**Short exercise**. Return every line of the data below that includes the string "script".

Source data:
_ _ _ _ _

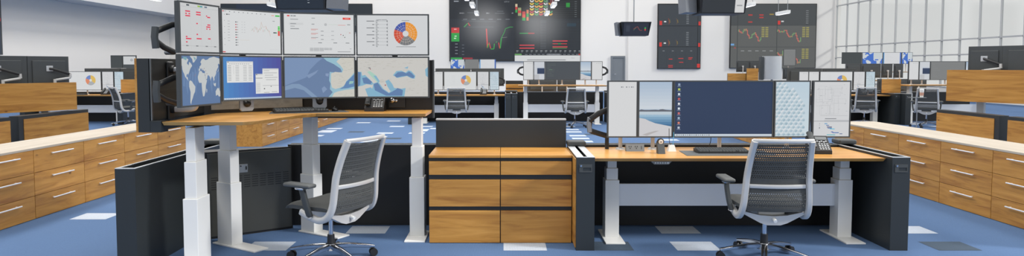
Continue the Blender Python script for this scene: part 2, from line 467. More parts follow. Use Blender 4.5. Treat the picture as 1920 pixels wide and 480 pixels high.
def p_windows(w, h):
    s = Scr(w, h, (70, 128, 196))
    for k in range(12):   # a smooth blue to violet desktop
        t = k/11; x0 = k/12
        s.poly([(x0, 0), (x0+1/12, 0), (x0+1/12, .96), (x0, .96)], (int(72+4*t), int(134-56*t), int(196-40*t)), 1)
    s.rect(0, .96, 1, 1, (170, 190, 214), 1)
    for k in range(9): s.rect(.02+k*.03, .97, .035+k*.03, .99, (230, 232, 235), 2)
    def win(x0, y0, x1, y1, lv): s.rect(x0, y0, x1, y1, (226, 227, 226), lv); s.rect(x0, y0, x1, y0+.03, (206, 208, 210), lv+1)
    win(.06, .1, .5, .6, 2)
    for k in range(10):
        y = .2+k*.038
        s.rect(.075, y, .13, y+.012, (150, 153, 156), 3)
        for x in (.2, .33, .42): s.rect(x, y, x+.06, y+.012, (170, 172, 174), 3)
    s.line([(.17, .2), (.17, .4)], .001, INK, 4); s.rect(.07, .11, .09, .125, (40, 44, 50), 4)
    for k in range(10): s.rect(.1+k*.035, .15, .12+k*.035, .17, (180, 182, 184), 3)
    win(.54, .4, .76, .88, 2)
    for k in range(8): s.rect(.55, .62+k*.03, .62, .63+k*.03, (180, 182, 184), 3)
    s.rect(.54, .5, .66, .51, (90, 94, 98), 4); s.rect(.545, .41, .57, .425, (60, 66, 74), 4)
    win(.66, .27, .95, .88, 5)
    for k, (a, b_) in enumerate(((.68, .78), (.68, .92), (.7, .85), (.7, .93), (.72, .9))): s.rect(a, .32+k*.055, b_, .33+k*.055, (150, 153, 156), 6)
    s.rect(.66, .68, .95, .69, (170, 172, 174), 6); s.rect(.68, .75, .7, .775, (60, 64, 70), 6); s.rect(.8, .7, .82, .72, INK, 6); s.rect(.68, .85, .78, .86, (130, 133, 137), 6); s.rect(.82, .84, .92, .85, (130, 133, 137), 6)
    return s

SEA, SEA2, SHOAL, LANDC = (104, 128, 164), (122, 146, 182), (150, 190, 206), (205, 203, 194)
def maplines(s, x0, y0, x1, y1, n, seed):
    r = random.Random(seed)
    for k in range(n):
        x, y = r.uniform(x0, x1), r.uniform(y0, y1)
        if k % 3: s.rect(x, y, x+r.uniform(.02, .06), y+.006, (178, 176, 168), 5)
        else:
            a, b_ = r.uniform(-.08, .08), r.uniform(-.06, .06)
            s.line([(x, y), (x+a*.5, y+b_*.4), (x+a, y+b_)], .0009, (186, 178, 156), 5)

def p_atlantic(w, h):
    s = Scr(w, h, SEA)
    for P in ([(0, 0), (.55, 0), (.46, .12), (.36, .3), (.3, .5), (.12, .62), (0, .7)], ): s.poly(P, SEA2, 1)
    s.poly([(0, .72), (.1, .66), (.2, .66), (.3, .76), (.46, 1), (.38, 1), (.26, .82), (.14, .76), (0, .82)], (128, 153, 184), 2)
    s.poly([(.3, .45), (.42, .36), (.48, .3), (.44, .4), (.34, .52)], (128, 150, 184), 2); s.poly([(.58, .4), (.63, .4), (.62, .48), (.58, .46)], (134, 154, 188), 2)
    s.poly([(.52, .78), (.56, .72), (.6, .8), (.54, .9)], (130, 152, 186), 2)
    s.poly([(.55, 0), (1, 0), (1, 1), (.62, 1), (.68, .88), (.64, .8), (.65, .66), (.63, .58), (.64, .36), (.74, .38), (.82, .36), (.8, .28), (.7, .16), (.6, .08)], SHOAL, 2)
    s.poly([(.76, .06), (.8, 0), (1, 0), (1, .38), (.93, .52), (.88, .6), (.86, .7), (.8, .76), (.72, .8), (.67, .76), (.655, .64), (.66, .4), (.72, .36), (.82, .38), (.84, .3), (.8, .2), (.74, .1)], LANDC, 3)
    s.poly([(.67, 1), (.7, .9), (.76, .86), (.88, .82), (1, .8), (1, 1)], LANDC, 3)
    s.poly([(.88, .62), (.93, .54), (1, .42), (1, .74), (.9, .78), (.78, .8), (.84, .74)], (96, 134, 180), 4); s.poly([(.93, .6), (.99, .6), (.98, .66), (.92, .68)], (160, 206, 190), 4)
    maplines(s, .68, .42, .84, .74, 16, 3); maplines(s, .8, .02, .99, .34, 20, 4); maplines(s, .7, .9, .98, .98, 10, 5)
    return s

def p_blacksea(w, h):
    s = Scr(w, h, (203, 201, 196))
    S1, S2, S3 = (96, 128, 172), (132, 178, 202), (168, 206, 190)
    s.poly([(0, .36), (.05, .36), (.06, .46), (.1, .44), (.17, .56), (.22, .66), (.2, .7), (.12, .68), (.06, .72), (0, .74)], S2, 1)
    s.poly([(.06, .52), (.12, .5), (.2, .62), (.18, .68), (.08, .66)], S1, 2); s.poly([(0, .36), (.04, .38), (.03, .7), (0, .74)], S1, 2)
    s.poly([(.13, .36), (.17, .34), (.25, .44), (.31, .6), (.29, .66), (.22, .54)], S3, 1); s.poly([(.22, .46), (.26, .46), (.31, .6), (.29, .64)], S2, 2)
    s.poly([(.22, .66), (.29, .62), (.36, .8), (.44, .9), (.52, .78), (.62, .8), (.68, .78), (.66, 1), (.26, 1), (.2, .82)], S2, 1)
    s.poly([(.22, .68), (.28, .64), (.34, .8), (.44, .92), (.54, .82), (.56, .78), (.6, .8), (.64, .84), (.63, .98), (.4, .98), (.24, .84)], S1, 2)
    s.poly([(.1, .8), (.18, .76), (.24, .86), (.28, 1), (.14, 1)], S2, 1)
    s.poly([(.39, .6), (.44, .56), (.49, .68), (.52, .8), (.46, .86), (.42, .74)], S2, 2); s.rect(.38, .69, .4, .72, (170, 90, 100), 3)
    s.poly([(.5, .45), (.55, .34), (.62, .33), (.68, .38), (.72, .32), (.76, .34), (.82, .46), (.81, .54), (.76, .53), (.7, .47), (.62, .5), (.56, .52)], S2, 1)
    s.poly([(.52, .45), (.57, .37), (.64, .36), (.69, .4), (.73, .35), (.77, .4), (.81, .48), (.79, .53), (.7, .46), (.62, .48), (.55, .51)], S1, 2)
    s.poly([(.66, .26), (.72, .22), (.71, .28)], S2, 1); s.poly([(.96, .3), (1, .24), (1, .5), (.97, .46)], S2, 1)
    s.rect(.15, .25, .18, .27, (110, 114, 120), 3); s.rect(.17, .28, .185, .3, (150, 70, 80), 3)
    maplines(s, .02, .04, .96, .32, 46, 8); maplines(s, .3, .52, .5, .7, 10, 9); maplines(s, .68, .56, .98, .98, 24, 10)
    return s

def p_blank(w, h):
    s = Scr(w, h, (216, 217, 218))
    for k, x in enumerate((.44, .5, .62, .72, .8, .87)): s.rect(x, .085, x+(.04 if k % 2 == 0 else .02), .105, (120, 124, 130))
    return s

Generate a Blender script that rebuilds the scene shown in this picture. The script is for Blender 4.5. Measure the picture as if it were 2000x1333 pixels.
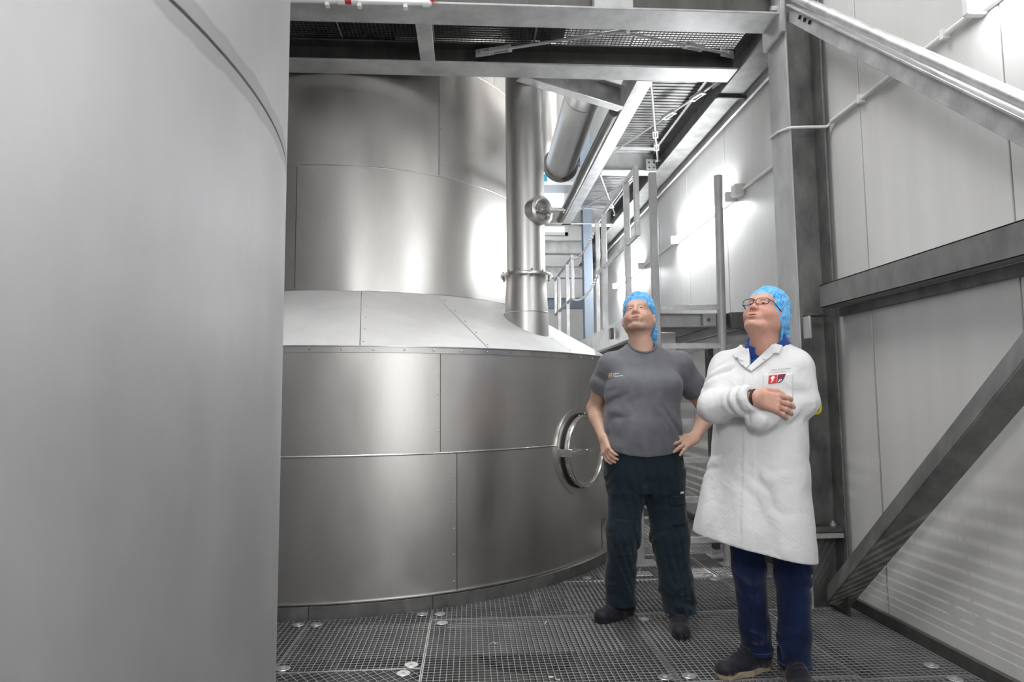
import bpy, math, random
import numpy as np
from mathutils import Vector, Matrix, Euler
random.seed(4)
for o in list(bpy.data.objects): bpy.data.objects.remove(o)
S = bpy.context.scene
COL = S.collection
PI = math.pi
R = math.radians

# ------------------------------------------------------------------ camera
cd = bpy.data.cameras.new('camera'); cam = bpy.data.objects.new('camera', cd); COL.objects.link(cam)
cd.sensor_width = 36; cd.lens = 36 * 1280 / 2000; cd.clip_start = .02; cd.clip_end = 200
yaw, pitch, roll = R(3.71), R(5.03), R(-.526)
fwd = Vector((math.sin(yaw) * math.cos(pitch), math.cos(yaw) * math.cos(pitch), math.sin(pitch)))
rgt = Vector((math.cos(yaw), -math.sin(yaw), 0)); upv = rgt.cross(fwd)
r2 = rgt * math.cos(roll) + upv * math.sin(roll); u2 = upv * math.cos(roll) - rgt * math.sin(roll)
cam.matrix_world = Matrix(((r2.x, u2.x, -fwd.x, 0), (r2.y, u2.y, -fwd.y, 0), (r2.z, u2.z, -fwd.z, 1.3), (0, 0, 0, 1)))
S.camera = cam
# ------------------------------------------------------------------ world, exposure, lights
w = bpy.data.worlds.new('world'); S.world = w; w.use_nodes = True
w.node_tree.nodes['Background'].inputs[0].default_value = (.72, .86, 1, 1)
w.node_tree.nodes['Background'].inputs[1].default_value = 2.2
vs = S.view_settings
vs.view_transform = 'Standard'; vs.look = 'None'; vs.gamma = 1; vs.use_curve_mapping = False; vs.exposure = 0.0

def area(name, loc, target, sx, sy, watts, col=(1, 1, 1), spread=PI):
    l = bpy.data.lights.new(name, 'AREA'); l.shape = 'RECTANGLE'; l.size = sx; l.size_y = sy; l.energy = watts; l.color = col; l.spread = spread
    o = bpy.data.objects.new(name, l); COL.objects.link(o); o.location = loc
    d = Vector(target) - Vector(loc); o.rotation_euler = d.to_track_quat('-Z', 'Y').to_euler()
    return o
LIGHTS = [
 ('ceiling_light', (.7, .2, 7.4), (.5, 2.8, .8), 2.2, 2.2, 75),
 ('ceiling_light_over_vessel', (-1.0, 3.4, 7.6), (-.6, 4.8, 0), 3.0, 2.4, 330),
 ('ceiling_light_over_gangway', (.3, 8.6, 7.4), (.6, 7.8, 0), 1.5, 3.0, 260),
 ('fill_light_beside_wall', (1.6, -.5, 1.7), (-.2, 4.4, 1.1), 1.5, 2.8, 25),  # added fill that brightens the vessel shell, no lamp stands here
 ('work_light', (-.55, -.6, 3.1), (1.1, 3.6, 1.3), .8, .8, 46),
]
for n, a, b, sx, sy, e in LIGHTS: area(n, a, b, sx, sy, e)

# ------------------------------------------------------------------ materials
def mat(name, col=(.8, .8, .8), rough=.5, metal=0., spec=.5, **k):
    m = bpy.data.materials.new(name); m.use_nodes = True
    b = m.node_tree.nodes['Principled BSDF']
    b.inputs['Base Color'].default_value = (*col, 1); b.inputs['Roughness'].default_value = rough
    b.inputs['Metallic'].default_value = metal; b.inputs['Specular IOR Level'].default_value = spec
    for kk, v in k.items():
        b.inputs[kk].default_value = v
    return m
def nd(m, t, **k):
    n = m.node_tree.nodes.new(t)
    for a, b in k.items(): setattr(n, a, b)
    return n
def lk(m, a, b): m.node_tree.links.new(a, b)
def noise_mix(m, cols, scale, stretch=(1, 1, 1), detail=6, lo=.35, hi=.65, rough=None, bump=0., bdist=.002, coord='Object', rscale=None):
    """noise driven colour / roughness / bump in object space"""
    b = m.node_tree.nodes['Principled BSDF']
    tc = nd(m, 'ShaderNodeTexCoord'); mp = nd(m, 'ShaderNodeMapping'); mp.inputs['Scale'].default_value = stretch
    lk(m, tc.outputs[coord], mp.inputs[0])
    n = nd(m, 'ShaderNodeTexNoise'); n.inputs['Scale'].default_value = scale; n.inputs['Detail'].default_value = detail
    n.inputs['Roughness'].default_value = .6
    lk(m, mp.outputs[0], n.inputs['Vector'])
    cr = nd(m, 'ShaderNodeValToRGB'); cr.color_ramp.elements[0].position = lo; cr.color_ramp.elements[1].position = hi
    cr.color_ramp.elements[0].color = (*cols[0], 1); cr.color_ramp.elements[1].color = (*cols[1], 1)
    lk(m, n.outputs['Fac'], cr.inputs[0]); lk(m, cr.outputs[0], b.inputs['Base Color'])
    if rough:
        mr = nd(m, 'ShaderNodeMapRange'); mr.inputs['From Min'].default_value = .3; mr.inputs['From Max'].default_value = .7
        mr.inputs['To Min'].default_value = rough[0]; mr.inputs['To Max'].default_value = rough[1]
        lk(m, n.outputs['Fac'], mr.inputs['Value']); lk(m, mr.outputs[0], b.inputs['Roughness'])
    if bump:
        bp = nd(m, 'ShaderNodeBump'); bp.inputs['Strength'].default_value = bump; bp.inputs['Distance'].default_value = bdist
        n2 = n
        if rscale:
            n2 = nd(m, 'ShaderNodeTexNoise'); n2.inputs['Scale'].default_value = rscale; n2.inputs['Detail'].default_value = 3
            lk(m, mp.outputs[0], n2.inputs['Vector'])
        lk(m, n2.outputs['Fac'], bp.inputs['Height']); lk(m, bp.outputs[0], b.inputs['Normal'])
    return m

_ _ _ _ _

**Written solution**.
Continue the Blender Python script for this scene: part 2, from line 467. More parts follow. Use Blender 4.5. Treat the picture as 1920 pixels wide and 480 pixels high.
Generate a Blender script that rebuilds the scene shown in this picture. The script is for Blender 4.5. Measure the picture as if it were 2000x1333 pixels.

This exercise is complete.